The New Kingdom Research Foundation (NKRF), which is headed by Dr. Piers Litherland and affiliated to the McDonald Institute for Archaeological Research at Cambridge University, has been working in joint-venture with the Ministry of Tourism and Antiquities in the Western Wadis, the Wadi Bariyah, the Wadi al Agaala and Wadi 300 for over thirteen years.
In October, 2022, the mission discovered, in an unexpected location in the Wadi Gabbanat al Qurud in the Western Wadis, a previously unknown and large royal tomb apparently containing multiple burials. The tomb seems not to have been entered since the Third Intermediate Period but repeated flooding had completely filled the main axis of the tomb with concrete-hard debris and had caused the ceilings of the tomb to weaken and collapse.
Entrance to the new royal tomb discovered in Wadi C.
After several years of excavations, the joint Egyptian-British mission announced on February 18, 2025 that its finds confirmed that Wadi C4 belonged to Thutmes II, the lone 18th Dynasty king whose tomb had not been previously identified. Wadi C-4 was first discovered in 2022, the first royal tomb to be found in Luxor since Howard Carter’s discovery of Tutankhamen’s tomb, KV 62, in the Valley of the Kings exactly one hundred years earlier. Evidence pointing to Thutmes II includes objects with inscriptions naming the deceased king and his wife and half-sister Queen Hatshepsut, though the king’s burial is missing. Piers Litherland, field director and head of the mission, noted the architectural design of the tomb was a model for later royal tombs of the 18th dynasty but featured an unusual second corridor to the burial chamber that may have been cut to remove the funerary equipment at Hatshepsut’s behest after the tomb was damaged by flooding in antiquity.

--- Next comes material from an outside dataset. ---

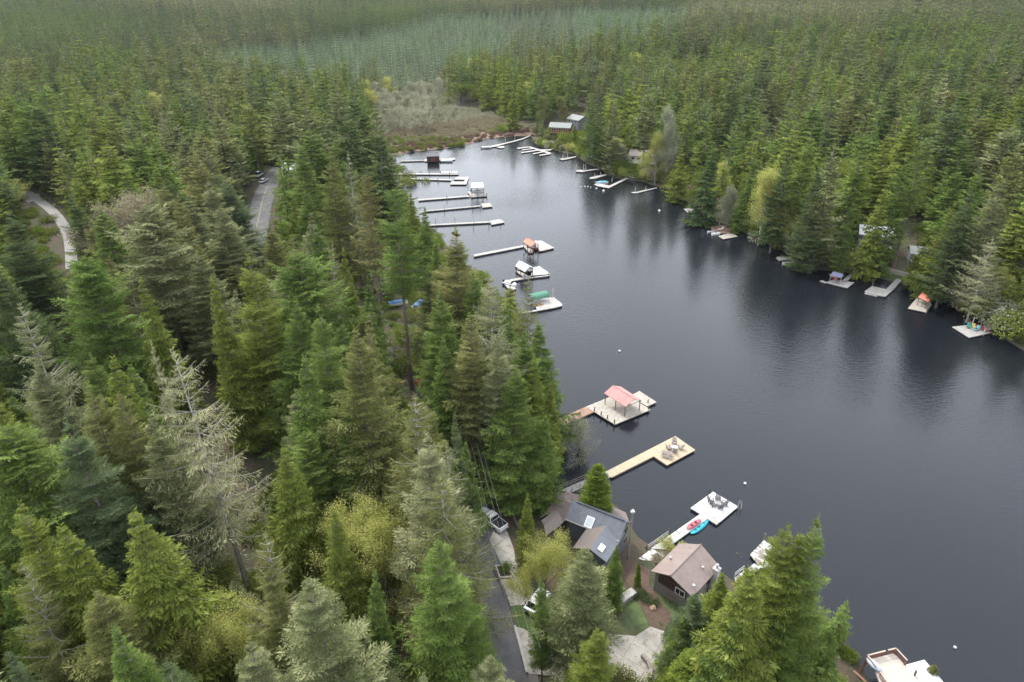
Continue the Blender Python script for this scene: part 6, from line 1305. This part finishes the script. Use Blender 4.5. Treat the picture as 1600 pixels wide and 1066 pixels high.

Litherland further announced a week later that the mission has identified the possible location of an unexcavated tomb close to Wadi C-4, and speculated it could be the final resting place of Thutmes II’s relocated funeral assemblage. If an intact royal tomb is indeed found beneath the layers of rock and plaster deliberately placed by ancient workers, it would be one of the most significant Egyptological finds in decades. Work to clear the site is expected to take several months.